“I See Dead People”: the Art of the Hidden Skull in Design



The skull is one of the most universally recognized symbols in existence. From the Jolly Roger to tombstones and hazard labels, it’s an easy way to represent the concepts of danger and death. 

Medieval Europe had an entire genre for cranial imagery: memento mori (Latin for “remember that you die”). These artworks — The DanseMacabre skeletons, the vanitas still lifes — were meant to remind the viewers of their mortality.
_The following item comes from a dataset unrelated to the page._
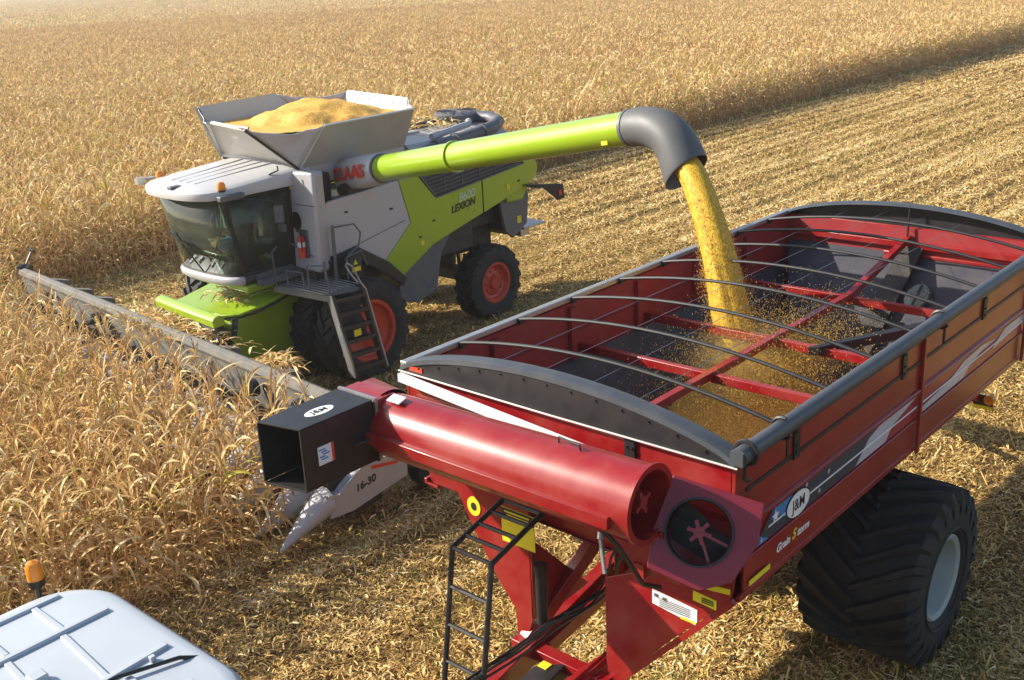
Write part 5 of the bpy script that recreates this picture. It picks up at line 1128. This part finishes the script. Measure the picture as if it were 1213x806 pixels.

Centuries passed, trends came and went, but the memento mori stayed alive. In the late 19th century, Charles Allan Gilbert created a landmark visual pun titled All is Vanity. Look at the illustration, and you see a skull. Blink, and it transforms into a young woman admiring herself in a vanity:

The artwork isn’t Mona Lisa levels of famous, but it’s still regularly referenced — like in this title card for a 2016 Adventure Time episode:

The album cover for Def Leppard’s Retro Active (1993):

The British variant poster for Robert Altman’s cult horror Images (1972):

So how exactly does this optical illusion work? There’s a scientific explanation: pareidolia, or the brain’s tendency to interpret ambiguous images as something concrete. We humans are especially good at facial recognition. Give us two eyes above a mouth, and we automatically see a face. Key art can take advantage of this fact:

(left: The Dark Knight, by Intralink Film Graphic Design; right: Tesla, by Jump Cut)
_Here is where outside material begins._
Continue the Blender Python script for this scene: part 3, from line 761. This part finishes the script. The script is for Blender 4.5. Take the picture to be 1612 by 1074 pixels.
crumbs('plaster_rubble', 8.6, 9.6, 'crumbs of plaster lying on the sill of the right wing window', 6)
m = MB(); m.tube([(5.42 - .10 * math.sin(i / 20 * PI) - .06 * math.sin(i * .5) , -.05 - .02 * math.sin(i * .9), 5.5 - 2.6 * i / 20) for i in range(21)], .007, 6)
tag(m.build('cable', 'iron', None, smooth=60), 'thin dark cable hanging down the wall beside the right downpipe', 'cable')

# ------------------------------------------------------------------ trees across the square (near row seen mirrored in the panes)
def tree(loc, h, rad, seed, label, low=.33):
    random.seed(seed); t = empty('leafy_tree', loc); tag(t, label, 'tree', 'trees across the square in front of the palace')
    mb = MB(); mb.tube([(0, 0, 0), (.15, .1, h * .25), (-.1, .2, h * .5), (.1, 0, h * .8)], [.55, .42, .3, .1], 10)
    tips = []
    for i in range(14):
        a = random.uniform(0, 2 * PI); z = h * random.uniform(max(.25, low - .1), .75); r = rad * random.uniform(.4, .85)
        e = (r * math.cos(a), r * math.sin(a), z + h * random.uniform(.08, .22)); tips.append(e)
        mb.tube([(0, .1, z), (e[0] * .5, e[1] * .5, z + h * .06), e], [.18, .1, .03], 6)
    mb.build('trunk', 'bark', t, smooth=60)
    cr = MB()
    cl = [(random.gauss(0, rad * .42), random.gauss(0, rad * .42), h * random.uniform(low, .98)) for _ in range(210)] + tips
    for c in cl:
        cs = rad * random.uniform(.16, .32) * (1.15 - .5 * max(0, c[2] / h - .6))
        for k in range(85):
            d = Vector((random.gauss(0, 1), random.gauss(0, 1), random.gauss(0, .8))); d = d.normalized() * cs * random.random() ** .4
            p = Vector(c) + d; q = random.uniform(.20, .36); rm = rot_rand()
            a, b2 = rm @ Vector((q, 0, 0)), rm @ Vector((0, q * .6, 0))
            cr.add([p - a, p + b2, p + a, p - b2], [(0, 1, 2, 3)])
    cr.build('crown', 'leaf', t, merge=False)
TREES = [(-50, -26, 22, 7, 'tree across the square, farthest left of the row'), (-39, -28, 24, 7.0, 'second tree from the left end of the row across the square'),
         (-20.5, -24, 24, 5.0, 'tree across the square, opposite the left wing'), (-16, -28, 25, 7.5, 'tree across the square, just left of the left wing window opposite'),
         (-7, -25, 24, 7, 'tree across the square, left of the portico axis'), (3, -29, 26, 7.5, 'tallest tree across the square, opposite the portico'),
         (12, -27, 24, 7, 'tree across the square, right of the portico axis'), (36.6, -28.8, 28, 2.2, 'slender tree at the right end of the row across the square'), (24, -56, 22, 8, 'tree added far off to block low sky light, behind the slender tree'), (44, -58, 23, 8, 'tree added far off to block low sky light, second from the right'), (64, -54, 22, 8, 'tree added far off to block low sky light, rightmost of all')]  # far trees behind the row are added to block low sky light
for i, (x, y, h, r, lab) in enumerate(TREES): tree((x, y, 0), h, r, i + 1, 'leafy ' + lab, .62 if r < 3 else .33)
Clever, right? The hidden skull effect works the same way. The brain zeroes in on the interplay of light and dark then read it as cranial bones. The symbolism here hasn’t changed from the Middle Ages: the skull is a warning sign. It spells the threat of certain death looming over the movie’s heroes — sometimes literally:

(left: Russian variant poster for Final Destination 5, designer unknown; right: The Sisters Brothers by B O N D)

The Sisters Brothers one-sheet aside, hidden skulls are normally used for horror movie promos:

(clockwise from upper left: Shrooms by Hoo-Ha, The Descent by Art Machine, Comatose by unknown, Fantasy Island by B O N D, Cabin Fever by Dawn Patrol, V/H/S by GRAVILLIS)

Foliage, human figures, appliances… With a squint, anything can double as a cranium. But beware! The limits of subject matter and composition are narrow, and copycat trouble is always behind the corner:

(left: Death Ship, designer unknown; right: Ghost Ship by Concept Arts)

Is this a ripoff? A homage? A coincidence? Probably the latter. There are only so many ways you can turn a ship into a skull.

By the way, my personal favourite among hidden skulls is this subtle side view in the Truth or Dare poster (created by LA):

It successfully eschews the “two eyes, one mouth” rule, which just goes to show that rules are made to be broken and you can always put a new spin on an old trope.